My psych-by-association song is “Hard Coming Love” (Apple Music, Spotify) by the United States of America. The USA were formed in Los Angeles by UCLA ethnomusicology student Joseph Byrd and his girlfriend Dorothy Moskowitz. Cluster and the USofA have in common ties with the Fluxus avant-garde art movement: Byrd performed in concerts organized by Yoko Ono in New York in the early 1960s, and Conrad Schnitzler, a student of Fluxus bannerman Joseph Beuys, was an early bandmate of Moebius and Roedelius before leaving the group (then called Kluster with a K) for Tangerine Dream.
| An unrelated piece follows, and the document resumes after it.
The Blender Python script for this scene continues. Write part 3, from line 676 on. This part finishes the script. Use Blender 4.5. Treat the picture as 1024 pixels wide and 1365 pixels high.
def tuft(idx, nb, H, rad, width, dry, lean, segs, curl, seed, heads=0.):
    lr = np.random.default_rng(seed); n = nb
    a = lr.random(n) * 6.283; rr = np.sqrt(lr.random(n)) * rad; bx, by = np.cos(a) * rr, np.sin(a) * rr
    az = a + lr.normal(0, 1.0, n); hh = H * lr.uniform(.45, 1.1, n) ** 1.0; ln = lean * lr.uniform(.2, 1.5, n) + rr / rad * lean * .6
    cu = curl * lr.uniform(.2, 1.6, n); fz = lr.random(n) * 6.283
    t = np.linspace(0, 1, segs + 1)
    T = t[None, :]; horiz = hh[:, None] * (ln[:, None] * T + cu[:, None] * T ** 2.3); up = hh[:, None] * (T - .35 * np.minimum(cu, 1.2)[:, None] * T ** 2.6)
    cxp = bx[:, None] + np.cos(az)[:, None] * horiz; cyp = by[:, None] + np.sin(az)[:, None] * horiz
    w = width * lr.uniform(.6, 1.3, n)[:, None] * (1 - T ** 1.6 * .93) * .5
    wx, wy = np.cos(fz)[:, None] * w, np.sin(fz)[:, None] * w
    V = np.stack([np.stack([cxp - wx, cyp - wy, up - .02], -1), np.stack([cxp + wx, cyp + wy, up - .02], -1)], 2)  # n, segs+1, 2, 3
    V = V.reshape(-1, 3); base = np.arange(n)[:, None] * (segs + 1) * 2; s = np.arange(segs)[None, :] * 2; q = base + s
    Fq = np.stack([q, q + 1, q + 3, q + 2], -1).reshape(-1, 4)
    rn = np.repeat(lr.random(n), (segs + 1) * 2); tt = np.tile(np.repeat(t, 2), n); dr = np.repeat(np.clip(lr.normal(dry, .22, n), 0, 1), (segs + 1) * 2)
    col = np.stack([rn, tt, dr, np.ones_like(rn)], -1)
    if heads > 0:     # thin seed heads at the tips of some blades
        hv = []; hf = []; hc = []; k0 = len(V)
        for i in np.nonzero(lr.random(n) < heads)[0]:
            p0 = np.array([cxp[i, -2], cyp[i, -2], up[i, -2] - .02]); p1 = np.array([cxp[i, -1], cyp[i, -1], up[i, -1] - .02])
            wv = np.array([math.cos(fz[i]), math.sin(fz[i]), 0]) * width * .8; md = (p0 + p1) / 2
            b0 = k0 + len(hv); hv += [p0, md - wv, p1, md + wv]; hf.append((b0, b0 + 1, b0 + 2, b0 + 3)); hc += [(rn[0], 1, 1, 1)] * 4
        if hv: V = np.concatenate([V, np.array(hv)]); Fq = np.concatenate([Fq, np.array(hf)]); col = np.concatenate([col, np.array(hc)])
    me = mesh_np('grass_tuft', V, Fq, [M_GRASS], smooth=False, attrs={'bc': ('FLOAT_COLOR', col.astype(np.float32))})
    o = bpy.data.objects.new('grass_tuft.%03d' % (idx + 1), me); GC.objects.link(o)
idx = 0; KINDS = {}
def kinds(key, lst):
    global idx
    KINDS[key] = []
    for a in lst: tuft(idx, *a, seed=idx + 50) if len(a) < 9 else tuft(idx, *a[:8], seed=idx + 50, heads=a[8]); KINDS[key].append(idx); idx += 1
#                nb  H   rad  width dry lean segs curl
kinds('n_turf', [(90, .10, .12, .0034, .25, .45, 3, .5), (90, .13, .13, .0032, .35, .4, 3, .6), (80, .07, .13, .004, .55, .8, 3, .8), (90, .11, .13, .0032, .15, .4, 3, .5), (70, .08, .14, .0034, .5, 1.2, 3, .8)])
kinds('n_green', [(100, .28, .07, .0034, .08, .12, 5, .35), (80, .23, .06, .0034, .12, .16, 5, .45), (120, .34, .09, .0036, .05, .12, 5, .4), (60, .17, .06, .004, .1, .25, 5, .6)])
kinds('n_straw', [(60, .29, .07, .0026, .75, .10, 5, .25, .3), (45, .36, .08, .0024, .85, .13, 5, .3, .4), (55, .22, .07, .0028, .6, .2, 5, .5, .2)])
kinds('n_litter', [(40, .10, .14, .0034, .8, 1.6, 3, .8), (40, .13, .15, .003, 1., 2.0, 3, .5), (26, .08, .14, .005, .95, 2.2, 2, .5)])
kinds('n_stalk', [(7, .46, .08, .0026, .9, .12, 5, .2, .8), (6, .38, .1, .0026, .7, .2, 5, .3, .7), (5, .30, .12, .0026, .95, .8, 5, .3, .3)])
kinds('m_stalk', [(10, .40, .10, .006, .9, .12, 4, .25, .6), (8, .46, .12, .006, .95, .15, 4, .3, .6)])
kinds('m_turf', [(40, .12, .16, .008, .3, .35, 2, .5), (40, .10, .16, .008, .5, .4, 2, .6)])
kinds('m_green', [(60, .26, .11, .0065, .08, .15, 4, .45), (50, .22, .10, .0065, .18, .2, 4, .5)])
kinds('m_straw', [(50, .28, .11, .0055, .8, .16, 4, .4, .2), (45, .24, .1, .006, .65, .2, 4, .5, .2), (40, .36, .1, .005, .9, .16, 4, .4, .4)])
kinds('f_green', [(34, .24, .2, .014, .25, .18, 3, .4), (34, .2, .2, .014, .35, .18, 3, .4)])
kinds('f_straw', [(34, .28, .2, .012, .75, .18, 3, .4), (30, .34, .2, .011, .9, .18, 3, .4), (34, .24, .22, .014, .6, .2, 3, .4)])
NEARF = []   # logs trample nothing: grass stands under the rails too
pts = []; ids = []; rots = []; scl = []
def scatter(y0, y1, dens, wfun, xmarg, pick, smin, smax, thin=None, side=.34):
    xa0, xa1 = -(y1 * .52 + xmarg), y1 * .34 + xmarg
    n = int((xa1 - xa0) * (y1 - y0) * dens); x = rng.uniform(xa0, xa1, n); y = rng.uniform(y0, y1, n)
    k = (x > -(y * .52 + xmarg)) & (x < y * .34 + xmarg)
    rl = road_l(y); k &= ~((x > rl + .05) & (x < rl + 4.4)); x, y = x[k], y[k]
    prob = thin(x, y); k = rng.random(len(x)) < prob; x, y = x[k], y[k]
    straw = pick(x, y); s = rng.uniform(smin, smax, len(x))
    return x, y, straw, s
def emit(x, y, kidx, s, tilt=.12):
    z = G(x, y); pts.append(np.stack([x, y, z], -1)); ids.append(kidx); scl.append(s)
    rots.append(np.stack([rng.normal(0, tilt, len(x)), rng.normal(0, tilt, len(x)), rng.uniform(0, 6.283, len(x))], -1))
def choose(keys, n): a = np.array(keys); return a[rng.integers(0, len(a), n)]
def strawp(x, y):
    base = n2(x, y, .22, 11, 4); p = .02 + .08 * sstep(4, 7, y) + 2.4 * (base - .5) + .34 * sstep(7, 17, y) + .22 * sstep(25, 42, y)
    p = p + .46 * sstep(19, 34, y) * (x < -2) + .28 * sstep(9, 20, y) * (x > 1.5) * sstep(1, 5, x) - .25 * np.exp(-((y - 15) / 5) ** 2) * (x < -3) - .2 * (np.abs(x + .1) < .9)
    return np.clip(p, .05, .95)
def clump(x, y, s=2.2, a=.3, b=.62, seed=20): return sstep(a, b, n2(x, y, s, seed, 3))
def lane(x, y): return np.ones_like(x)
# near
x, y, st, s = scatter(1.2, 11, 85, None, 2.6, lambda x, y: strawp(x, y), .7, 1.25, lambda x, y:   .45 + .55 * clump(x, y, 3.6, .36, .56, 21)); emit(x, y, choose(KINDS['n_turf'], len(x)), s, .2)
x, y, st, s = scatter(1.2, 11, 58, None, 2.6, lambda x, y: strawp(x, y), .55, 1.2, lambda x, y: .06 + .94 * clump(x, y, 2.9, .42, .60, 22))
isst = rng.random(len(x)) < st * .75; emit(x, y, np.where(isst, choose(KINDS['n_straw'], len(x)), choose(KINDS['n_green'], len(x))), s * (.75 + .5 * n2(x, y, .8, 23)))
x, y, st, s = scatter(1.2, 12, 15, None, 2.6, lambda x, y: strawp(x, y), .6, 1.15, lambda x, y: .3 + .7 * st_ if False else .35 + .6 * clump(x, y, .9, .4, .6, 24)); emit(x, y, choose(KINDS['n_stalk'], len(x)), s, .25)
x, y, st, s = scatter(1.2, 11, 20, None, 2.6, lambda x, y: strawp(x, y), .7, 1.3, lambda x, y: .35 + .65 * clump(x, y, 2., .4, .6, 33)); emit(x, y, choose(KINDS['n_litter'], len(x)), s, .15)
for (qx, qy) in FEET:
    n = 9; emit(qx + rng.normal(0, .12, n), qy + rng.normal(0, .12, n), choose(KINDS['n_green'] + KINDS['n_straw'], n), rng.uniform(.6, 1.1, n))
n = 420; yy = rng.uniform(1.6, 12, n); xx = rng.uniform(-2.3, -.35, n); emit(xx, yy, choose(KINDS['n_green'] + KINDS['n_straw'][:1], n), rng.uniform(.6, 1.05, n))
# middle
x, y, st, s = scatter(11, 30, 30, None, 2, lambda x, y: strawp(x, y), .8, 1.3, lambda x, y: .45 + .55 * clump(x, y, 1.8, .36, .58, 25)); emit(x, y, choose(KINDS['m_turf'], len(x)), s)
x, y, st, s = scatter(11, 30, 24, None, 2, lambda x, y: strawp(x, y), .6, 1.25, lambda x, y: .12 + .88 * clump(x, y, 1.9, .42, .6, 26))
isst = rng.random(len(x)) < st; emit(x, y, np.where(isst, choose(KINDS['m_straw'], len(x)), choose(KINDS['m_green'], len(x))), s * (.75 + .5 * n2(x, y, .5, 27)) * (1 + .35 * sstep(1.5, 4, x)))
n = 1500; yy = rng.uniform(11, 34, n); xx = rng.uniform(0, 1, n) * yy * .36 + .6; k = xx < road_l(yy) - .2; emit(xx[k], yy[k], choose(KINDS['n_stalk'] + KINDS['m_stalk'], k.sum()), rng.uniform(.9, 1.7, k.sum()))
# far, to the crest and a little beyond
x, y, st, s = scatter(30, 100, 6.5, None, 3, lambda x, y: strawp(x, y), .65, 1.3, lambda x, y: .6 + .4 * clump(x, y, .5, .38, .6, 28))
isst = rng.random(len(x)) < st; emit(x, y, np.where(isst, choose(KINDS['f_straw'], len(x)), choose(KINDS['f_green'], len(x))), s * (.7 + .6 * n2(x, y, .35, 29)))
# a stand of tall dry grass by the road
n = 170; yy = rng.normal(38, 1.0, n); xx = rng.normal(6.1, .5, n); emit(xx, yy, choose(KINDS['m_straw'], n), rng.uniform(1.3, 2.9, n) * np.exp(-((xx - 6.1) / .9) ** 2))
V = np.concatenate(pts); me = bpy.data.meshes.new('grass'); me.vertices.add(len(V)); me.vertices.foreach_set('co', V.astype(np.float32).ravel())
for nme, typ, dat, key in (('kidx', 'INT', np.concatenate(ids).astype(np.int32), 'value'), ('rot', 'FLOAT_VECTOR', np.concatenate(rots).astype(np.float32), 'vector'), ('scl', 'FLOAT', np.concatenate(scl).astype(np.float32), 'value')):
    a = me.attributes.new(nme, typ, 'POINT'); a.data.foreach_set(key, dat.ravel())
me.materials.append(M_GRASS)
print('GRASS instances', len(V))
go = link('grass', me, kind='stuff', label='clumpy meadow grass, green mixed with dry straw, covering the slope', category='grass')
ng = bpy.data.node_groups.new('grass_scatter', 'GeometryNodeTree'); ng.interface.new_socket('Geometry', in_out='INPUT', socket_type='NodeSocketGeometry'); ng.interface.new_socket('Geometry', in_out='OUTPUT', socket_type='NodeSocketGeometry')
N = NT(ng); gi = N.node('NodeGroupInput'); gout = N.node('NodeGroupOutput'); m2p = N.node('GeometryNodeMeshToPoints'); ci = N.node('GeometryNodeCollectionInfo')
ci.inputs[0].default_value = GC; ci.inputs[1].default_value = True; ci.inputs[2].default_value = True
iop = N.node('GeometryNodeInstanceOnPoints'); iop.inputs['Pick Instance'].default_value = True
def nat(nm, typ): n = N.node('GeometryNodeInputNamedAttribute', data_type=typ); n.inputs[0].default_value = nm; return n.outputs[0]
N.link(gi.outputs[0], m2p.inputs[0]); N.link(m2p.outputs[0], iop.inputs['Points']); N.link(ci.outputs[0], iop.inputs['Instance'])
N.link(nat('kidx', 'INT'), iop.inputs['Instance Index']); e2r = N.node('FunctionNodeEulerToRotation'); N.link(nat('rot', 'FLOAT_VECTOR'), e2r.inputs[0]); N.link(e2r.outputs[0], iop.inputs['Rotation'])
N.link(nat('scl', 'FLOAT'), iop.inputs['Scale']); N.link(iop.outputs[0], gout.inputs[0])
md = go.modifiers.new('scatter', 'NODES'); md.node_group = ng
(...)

The United States of America’s self-titled 1968 record is the only album the band released. Parts of it are irritating. Byrd the Music Student imposes upon the mix at every turn, and Byrd the Band Member wasn’t especially disciplined about assessing when these impositions were benign. As a result, The United States of America often reads like a Catalog of Traditional American Musical Forms (1776–1968), indexing ragtime and honky-tonk and marching bands, among other bygone sounds. All these styles are integrated deftly enough into the compositions on the record; it’s just the result isn’t always to my taste. I’ll accept a little calliope in my ’60s music, and from time to time a bit of slide whistle. But where Os Mutantes always seem to know where my line is—and never to cross it—now and again the USofA go blundering into trouble.
But enough complaining: where the United States of America can do no wrong is on forward-looking tracks like “Hard Coming Love,” “Coming Down” (Apple Music, Spotify) and “The Garden of Earthly Delights” (Apple Music, Spotify). The base layer of these songs is the standard psych-rock sound of the time: squalling guitars, heavy organs, and what I’ll call panther bass. All this adds up to a 30%-better Jefferson Airplane, which is nothing to sneeze at. But then they fire up their ring modulators, oscillators, and synths—electronics nobody was using in rock in 1968—and the songs rocket off into the stratosphere. Best of these three is the bluesy-as-hell “Hard Coming Love,” where the USofA deliver a paint-peeling psych jam, Moskowitz steps in with vocals every bit as good as Grace Slick’s, and the electronics dance across the track like spiders.
I’ve been following this river for going on 35 years now. Slashing through the vines and brush with my machete, deflecting arrows from the natives, delirious with fever as I push deeper and deeper toward The Source. If the long, strange trip ended today, and Cluster and the USofA were as far and as deep as I went, I couldn’t complain about that result. These won’t be the last psychedelic songs logged in this Substack, I expect. But for now, as the culmination of this three-part series, they will certainly do.
To Burke—and to me, too, because I’m convinced.
Cottonwoodhill’s jacket notes read as follows: Listen to this first record of this LSD/ Hashish/ Fixy/ Jointy Sound. Take a trip to your inner light. See the hallucinations of reality rise out of the groove. you’ve got your brainticket now! Hallelujah!